- Set exercise -
Quote every line below exactly and skip any picture.

- Data section -
»»

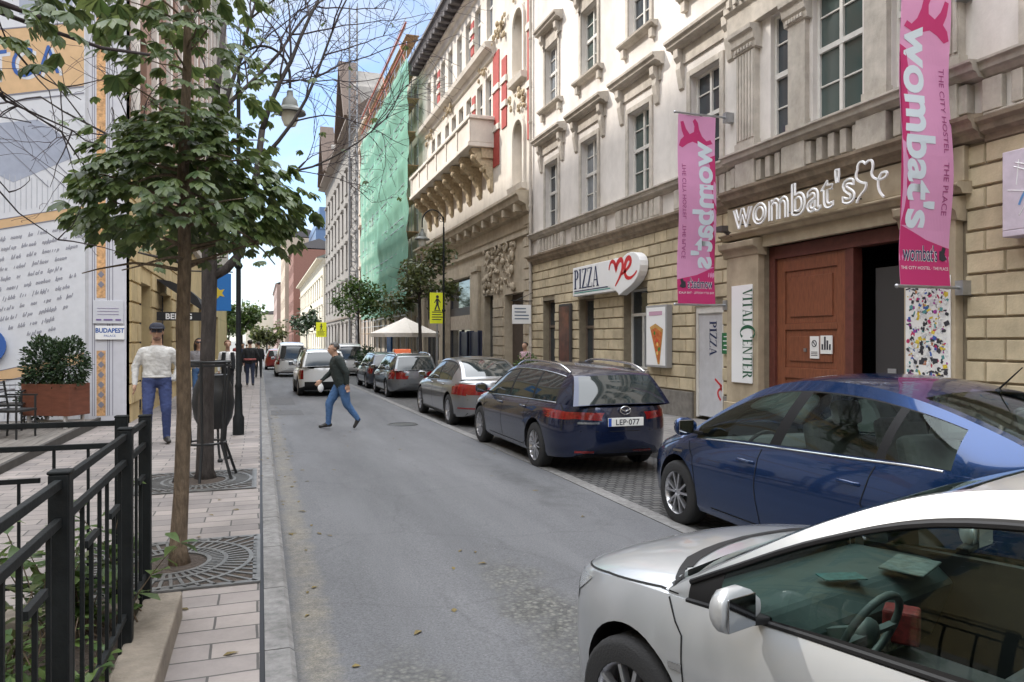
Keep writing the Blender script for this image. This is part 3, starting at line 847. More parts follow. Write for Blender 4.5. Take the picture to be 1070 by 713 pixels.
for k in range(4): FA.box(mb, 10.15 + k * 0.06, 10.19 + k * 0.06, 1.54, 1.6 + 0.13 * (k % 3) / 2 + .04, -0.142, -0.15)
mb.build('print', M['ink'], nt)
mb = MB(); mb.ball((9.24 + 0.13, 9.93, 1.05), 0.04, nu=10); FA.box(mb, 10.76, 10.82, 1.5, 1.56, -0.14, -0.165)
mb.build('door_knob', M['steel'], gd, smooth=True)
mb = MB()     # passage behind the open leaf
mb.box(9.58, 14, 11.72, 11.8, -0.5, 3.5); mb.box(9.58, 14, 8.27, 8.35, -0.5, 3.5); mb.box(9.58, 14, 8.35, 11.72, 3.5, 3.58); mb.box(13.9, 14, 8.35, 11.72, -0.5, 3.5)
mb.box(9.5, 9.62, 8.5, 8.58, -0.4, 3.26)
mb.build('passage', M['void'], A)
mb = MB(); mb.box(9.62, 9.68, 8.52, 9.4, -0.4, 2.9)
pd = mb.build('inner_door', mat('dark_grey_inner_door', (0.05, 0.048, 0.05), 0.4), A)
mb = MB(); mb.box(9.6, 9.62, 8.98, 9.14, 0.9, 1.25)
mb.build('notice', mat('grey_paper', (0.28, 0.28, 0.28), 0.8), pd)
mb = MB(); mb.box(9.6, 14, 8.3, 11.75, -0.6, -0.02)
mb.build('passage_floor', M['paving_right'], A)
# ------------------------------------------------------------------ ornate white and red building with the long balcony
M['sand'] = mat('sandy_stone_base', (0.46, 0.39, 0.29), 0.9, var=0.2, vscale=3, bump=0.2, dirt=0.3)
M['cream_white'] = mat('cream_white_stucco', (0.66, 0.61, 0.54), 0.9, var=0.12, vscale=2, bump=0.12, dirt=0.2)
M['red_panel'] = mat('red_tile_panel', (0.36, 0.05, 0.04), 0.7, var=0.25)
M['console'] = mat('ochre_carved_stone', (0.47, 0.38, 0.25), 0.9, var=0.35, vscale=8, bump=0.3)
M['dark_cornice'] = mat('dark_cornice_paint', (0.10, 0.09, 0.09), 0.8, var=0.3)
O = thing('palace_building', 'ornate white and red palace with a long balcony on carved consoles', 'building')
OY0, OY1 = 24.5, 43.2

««

- Solution to this task -
Keep writing the Blender script for this image. This is part 3, starting at line 847. More parts follow. Write for Blender 4.5. Take the picture to be 1070 by 713 pixels.
for k in range(4): FA.box(mb, 10.15 + k * 0.06, 10.19 + k * 0.06, 1.54, 1.6 + 0.13 * (k % 3) / 2 + .04, -0.142, -0.15)
mb.build('print', M['ink'], nt)
mb = MB(); mb.ball((9.24 + 0.13, 9.93, 1.05), 0.04, nu=10); FA.box(mb, 10.76, 10.82, 1.5, 1.56, -0.14, -0.165)
mb.build('door_knob', M['steel'], gd, smooth=True)
mb = MB()     # passage behind the open leaf
mb.box(9.58, 14, 11.72, 11.8, -0.5, 3.5); mb.box(9.58, 14, 8.27, 8.35, -0.5, 3.5); mb.box(9.58, 14, 8.35, 11.72, 3.5, 3.58); mb.box(13.9, 14, 8.35, 11.72, -0.5, 3.5)
mb.box(9.5, 9.62, 8.5, 8.58, -0.4, 3.26)
mb.build('passage', M['void'], A)
mb = MB(); mb.box(9.62, 9.68, 8.52, 9.4, -0.4, 2.9)
pd = mb.build('inner_door', mat('dark_grey_inner_door', (0.05, 0.048, 0.05), 0.4), A)
mb = MB(); mb.box(9.6, 9.62, 8.98, 9.14, 0.9, 1.25)
mb.build('notice', mat('grey_paper', (0.28, 0.28, 0.28), 0.8), pd)
mb = MB(); mb.box(9.6, 14, 8.3, 11.75, -0.6, -0.02)
mb.build('passage_floor', M['paving_right'], A)
# ------------------------------------------------------------------ ornate white and red building with the long balcony
M['sand'] = mat('sandy_stone_base', (0.46, 0.39, 0.29), 0.9, var=0.2, vscale=3, bump=0.2, dirt=0.3)
M['cream_white'] = mat('cream_white_stucco', (0.66, 0.61, 0.54), 0.9, var=0.12, vscale=2, bump=0.12, dirt=0.2)
M['red_panel'] = mat('red_tile_panel', (0.36, 0.05, 0.04), 0.7, var=0.25)
M['console'] = mat('ochre_carved_stone', (0.47, 0.38, 0.25), 0.9, var=0.35, vscale=8, bump=0.3)
M['dark_cornice'] = mat('dark_cornice_paint', (0.10, 0.09, 0.09), 0.8, var=0.3)
O = thing('palace_building', 'ornate white and red palace with a long balcony on carved consoles', 'building')
OY0, OY1 = 24.5, 43.2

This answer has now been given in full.